Wednesday, February 15, 2012

What I didn't see before

So I realize these posts are getting few and far between.  I think about writing often, but ultimately land before my laptop with heavy fingers, that empty screen too intimidating to confront.

I tell my mom it's a good thing.  When time stretches out between posts she inevitably worries I'm not doing well, but it doesn't mean that at all.  In fact, quite the opposite.  I am most compelled to write when at my lowest, confused by my emotions, overwhelmed by my surroundings, or just downright in the dumps.  I'm a complainer, by nature, so when Joel tires of hearing my gripes, I turn to the blog.

But currently I am mostly gripe-free, so I suppose this should be a surprisingly pleasant update on our life here.

Shortly after Aiden's birthday our family spent a long weekend in Prague.  Joel both attended and presented at his first international conference and I fully embraced the perks of my stay-at-home mom status, tagging along with the kids as his supportive, but inevitably needy companions.

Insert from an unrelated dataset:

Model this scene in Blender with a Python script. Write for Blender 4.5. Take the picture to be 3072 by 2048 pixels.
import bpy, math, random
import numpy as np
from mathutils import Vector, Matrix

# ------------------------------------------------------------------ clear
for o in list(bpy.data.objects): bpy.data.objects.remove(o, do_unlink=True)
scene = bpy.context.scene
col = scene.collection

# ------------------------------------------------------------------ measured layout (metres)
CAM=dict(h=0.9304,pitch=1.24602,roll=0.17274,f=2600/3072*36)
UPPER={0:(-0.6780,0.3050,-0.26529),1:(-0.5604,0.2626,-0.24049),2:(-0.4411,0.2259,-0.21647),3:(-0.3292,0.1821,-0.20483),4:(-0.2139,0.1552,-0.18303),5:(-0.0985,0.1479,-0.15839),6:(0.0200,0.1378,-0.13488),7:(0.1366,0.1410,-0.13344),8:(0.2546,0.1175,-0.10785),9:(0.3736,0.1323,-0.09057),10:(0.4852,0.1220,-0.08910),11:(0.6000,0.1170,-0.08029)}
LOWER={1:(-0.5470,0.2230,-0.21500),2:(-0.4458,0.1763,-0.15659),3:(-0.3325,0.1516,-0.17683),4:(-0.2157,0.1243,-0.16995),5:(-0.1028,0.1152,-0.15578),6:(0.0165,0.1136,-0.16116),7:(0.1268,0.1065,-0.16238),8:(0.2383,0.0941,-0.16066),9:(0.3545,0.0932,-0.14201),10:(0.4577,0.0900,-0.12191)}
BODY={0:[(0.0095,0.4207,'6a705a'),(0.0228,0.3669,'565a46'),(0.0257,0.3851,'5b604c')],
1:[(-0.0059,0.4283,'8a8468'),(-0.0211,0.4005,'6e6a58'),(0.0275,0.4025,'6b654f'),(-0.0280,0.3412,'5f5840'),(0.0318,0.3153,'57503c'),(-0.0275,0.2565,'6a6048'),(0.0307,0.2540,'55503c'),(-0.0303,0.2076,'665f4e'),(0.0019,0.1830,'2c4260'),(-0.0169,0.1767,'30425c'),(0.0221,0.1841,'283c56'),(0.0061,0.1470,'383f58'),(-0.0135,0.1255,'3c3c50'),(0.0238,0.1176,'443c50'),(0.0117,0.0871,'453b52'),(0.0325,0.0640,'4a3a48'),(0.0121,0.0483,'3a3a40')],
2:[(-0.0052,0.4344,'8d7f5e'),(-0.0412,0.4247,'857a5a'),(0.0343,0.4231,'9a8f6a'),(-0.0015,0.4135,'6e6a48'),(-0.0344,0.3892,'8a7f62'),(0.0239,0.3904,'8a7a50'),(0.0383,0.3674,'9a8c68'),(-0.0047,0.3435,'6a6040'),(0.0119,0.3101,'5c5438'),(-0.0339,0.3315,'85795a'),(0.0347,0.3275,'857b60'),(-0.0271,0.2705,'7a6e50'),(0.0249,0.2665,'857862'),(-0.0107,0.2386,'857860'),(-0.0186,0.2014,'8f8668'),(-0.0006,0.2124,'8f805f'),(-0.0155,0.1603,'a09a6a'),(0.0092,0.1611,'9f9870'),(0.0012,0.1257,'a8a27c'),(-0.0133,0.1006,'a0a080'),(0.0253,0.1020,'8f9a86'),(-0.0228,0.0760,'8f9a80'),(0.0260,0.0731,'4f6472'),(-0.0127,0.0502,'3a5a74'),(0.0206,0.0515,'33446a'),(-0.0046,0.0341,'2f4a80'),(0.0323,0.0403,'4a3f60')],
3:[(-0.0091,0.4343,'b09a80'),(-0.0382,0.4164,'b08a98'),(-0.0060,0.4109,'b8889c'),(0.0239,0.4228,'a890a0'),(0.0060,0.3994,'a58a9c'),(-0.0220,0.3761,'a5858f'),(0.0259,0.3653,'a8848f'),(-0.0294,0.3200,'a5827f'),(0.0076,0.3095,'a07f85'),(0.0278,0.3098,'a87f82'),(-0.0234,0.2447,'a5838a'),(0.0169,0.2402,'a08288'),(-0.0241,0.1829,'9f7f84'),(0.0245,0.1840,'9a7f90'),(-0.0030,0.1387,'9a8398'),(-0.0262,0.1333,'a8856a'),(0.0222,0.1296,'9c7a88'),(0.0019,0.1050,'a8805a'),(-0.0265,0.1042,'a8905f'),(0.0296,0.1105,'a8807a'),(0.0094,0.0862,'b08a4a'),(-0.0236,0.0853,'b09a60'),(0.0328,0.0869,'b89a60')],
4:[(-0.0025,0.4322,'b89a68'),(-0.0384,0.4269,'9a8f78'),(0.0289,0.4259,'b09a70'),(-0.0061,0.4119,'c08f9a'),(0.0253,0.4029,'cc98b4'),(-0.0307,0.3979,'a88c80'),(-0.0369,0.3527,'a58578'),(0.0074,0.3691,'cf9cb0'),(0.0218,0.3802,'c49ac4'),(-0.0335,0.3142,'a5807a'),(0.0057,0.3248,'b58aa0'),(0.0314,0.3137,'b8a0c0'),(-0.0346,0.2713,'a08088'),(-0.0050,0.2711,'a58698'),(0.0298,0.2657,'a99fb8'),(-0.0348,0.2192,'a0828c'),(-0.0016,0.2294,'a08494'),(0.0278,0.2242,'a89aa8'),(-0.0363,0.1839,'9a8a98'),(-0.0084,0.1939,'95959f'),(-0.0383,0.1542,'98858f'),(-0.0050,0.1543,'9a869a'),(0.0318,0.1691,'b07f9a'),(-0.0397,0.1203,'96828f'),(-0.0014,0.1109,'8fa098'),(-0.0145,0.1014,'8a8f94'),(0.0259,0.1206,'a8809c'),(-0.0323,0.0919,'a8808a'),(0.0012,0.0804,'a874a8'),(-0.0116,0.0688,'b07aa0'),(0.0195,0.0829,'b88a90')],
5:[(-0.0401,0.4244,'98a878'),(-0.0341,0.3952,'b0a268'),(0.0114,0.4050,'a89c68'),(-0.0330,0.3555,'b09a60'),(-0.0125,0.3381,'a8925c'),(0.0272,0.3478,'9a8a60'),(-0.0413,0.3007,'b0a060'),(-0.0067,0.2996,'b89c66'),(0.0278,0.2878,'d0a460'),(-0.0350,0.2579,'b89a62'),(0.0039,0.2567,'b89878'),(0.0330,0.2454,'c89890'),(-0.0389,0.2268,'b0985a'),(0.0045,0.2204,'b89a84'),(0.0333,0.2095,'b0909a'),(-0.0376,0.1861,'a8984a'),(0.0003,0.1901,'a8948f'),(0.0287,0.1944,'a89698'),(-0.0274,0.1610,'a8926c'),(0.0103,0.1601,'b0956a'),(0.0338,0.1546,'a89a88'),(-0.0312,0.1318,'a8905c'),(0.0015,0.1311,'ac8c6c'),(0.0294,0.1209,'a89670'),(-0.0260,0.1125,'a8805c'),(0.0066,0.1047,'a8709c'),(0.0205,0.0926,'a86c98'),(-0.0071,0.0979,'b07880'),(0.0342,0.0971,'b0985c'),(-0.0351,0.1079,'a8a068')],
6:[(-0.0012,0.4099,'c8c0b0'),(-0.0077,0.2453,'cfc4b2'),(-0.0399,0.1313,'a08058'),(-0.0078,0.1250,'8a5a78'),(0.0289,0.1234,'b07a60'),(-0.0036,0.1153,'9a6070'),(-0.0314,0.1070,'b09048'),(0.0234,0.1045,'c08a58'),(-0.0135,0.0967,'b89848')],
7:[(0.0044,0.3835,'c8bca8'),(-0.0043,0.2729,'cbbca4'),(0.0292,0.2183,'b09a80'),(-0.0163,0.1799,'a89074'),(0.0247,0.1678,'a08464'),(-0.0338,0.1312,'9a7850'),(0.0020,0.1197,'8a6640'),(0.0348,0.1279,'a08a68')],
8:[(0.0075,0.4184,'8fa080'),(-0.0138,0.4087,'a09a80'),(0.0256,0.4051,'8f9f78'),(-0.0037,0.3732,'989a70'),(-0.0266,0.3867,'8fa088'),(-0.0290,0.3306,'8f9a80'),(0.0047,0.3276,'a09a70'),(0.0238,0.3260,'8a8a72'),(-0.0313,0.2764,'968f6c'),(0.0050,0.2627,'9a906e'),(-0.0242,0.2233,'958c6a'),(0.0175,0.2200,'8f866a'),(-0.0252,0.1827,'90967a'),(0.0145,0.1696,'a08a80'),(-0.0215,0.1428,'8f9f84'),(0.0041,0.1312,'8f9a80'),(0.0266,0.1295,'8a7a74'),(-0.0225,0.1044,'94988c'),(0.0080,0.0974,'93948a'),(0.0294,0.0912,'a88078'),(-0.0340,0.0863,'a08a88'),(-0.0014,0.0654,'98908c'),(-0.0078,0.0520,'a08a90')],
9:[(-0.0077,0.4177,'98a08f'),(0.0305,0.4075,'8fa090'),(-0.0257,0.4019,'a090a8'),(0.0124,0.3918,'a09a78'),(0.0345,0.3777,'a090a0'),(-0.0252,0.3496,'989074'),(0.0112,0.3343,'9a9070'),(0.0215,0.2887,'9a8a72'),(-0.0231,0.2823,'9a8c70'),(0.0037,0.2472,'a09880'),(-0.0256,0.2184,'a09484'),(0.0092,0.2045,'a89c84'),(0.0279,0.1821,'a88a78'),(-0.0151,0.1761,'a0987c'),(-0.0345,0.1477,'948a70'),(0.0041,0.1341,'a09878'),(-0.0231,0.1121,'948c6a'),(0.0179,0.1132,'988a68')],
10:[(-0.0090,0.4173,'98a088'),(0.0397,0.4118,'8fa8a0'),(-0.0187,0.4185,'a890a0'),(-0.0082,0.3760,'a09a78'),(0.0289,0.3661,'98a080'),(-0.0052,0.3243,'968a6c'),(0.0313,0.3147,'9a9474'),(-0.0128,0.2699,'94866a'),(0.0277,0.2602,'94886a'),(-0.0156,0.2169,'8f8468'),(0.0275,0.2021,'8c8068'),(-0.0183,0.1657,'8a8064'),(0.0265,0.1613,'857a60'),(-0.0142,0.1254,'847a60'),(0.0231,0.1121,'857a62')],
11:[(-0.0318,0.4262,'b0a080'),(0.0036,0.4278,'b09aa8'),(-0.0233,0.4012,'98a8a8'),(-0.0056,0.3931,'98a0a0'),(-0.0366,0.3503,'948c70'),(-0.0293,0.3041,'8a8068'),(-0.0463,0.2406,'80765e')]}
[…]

We spent some time exploring Prague on either end of our trip, but while the city held incredible aesthetic appeal in its rich architecture and beautiful, stone-inlayed streets, it was cold.  In the end my fellow complainers and I wrestled Joel into the warmth of restaurants and, ultimately, back to our hotel.

But the hotel was a treasure in itself.  Kids and hotels aren't usually a great mix.  The small rooms, thin walls, and lack of most anything fun can create a real nightmare past the initial new place excitement.  So when we decided to take this trip together, in the dead of winter, I knew we needed an exceptional hotel.  We needed... The Aquapalace.

It lived up to everything the name suggests (and Trip Advisor confirmed).  I loved the huge, delicious breakfast and small, attached play area where I could sip my coffee and watch the kids clobber one another in the safety of the ball pit.  The boys loved the wave pool, the miniature water slides, and, always, the ice cream.  Joel loved that he could focus on his conference, without worrying about us, where we were and what we were doing (I think he enjoyed the water slides a little as well).

Joel's presentation went very well.  He spoke about integrating Google Apps into classroom instruction.  About 20 teachers attended and from what I heard (via AISB attendees) it was a great success.

Our transition back from the States remains smooth.  Moments of homesick surface now and again, but I maintain a bit more perspective than I possessed in the fall, where floods of doubt and regret accompanied the most minor of setbacks.  And while life certainly is not perfect now and I've experienced my share of disappointments, I also stopped blaming Hungary.  This move.  (My husband.)

For the first time, in this past month, I experienced small moments of content.  Where I smile on my way to bed, for no other reason than the recognition that I am happy.  Truly happy, if not always, at least in that moment.

It may not seem like a monumental accomplishment, or even worth mention, but it is what I missed so much about home.  Because our first five months here lacked any of those moments.  Sure, I felt happy at times, but not content, not peaceful and assured and comfortable.  I trusted those moments would come, but I could barely understand how.  I thought those feelings were only a memory, of a happier time.

I remember, particularly in October, singing along to this song in my kitchen, knowing the truth of the words, but feeling so hopeless.

It's by Sara Groves, one of my favorite artists, and the chorus says,

From this one place I can't see very far. 
In this one moment I'm square in the dark.   
These are the things I will trust in my heart.   
You can see something else, something else.

I am just starting to recognize glimpses of the something else.  At times they are long and at times they pass by before I know what happened, but I'm glad for small glimpses.

The regrets are fewer now and I'm starting to see all we are gaining from this experience.  A closer family, committed friends, strength.

It's enough to get me from day to day.  When I'm feeling hopeless or anxious or lost, it's just enough.  Which, really, is more than enough.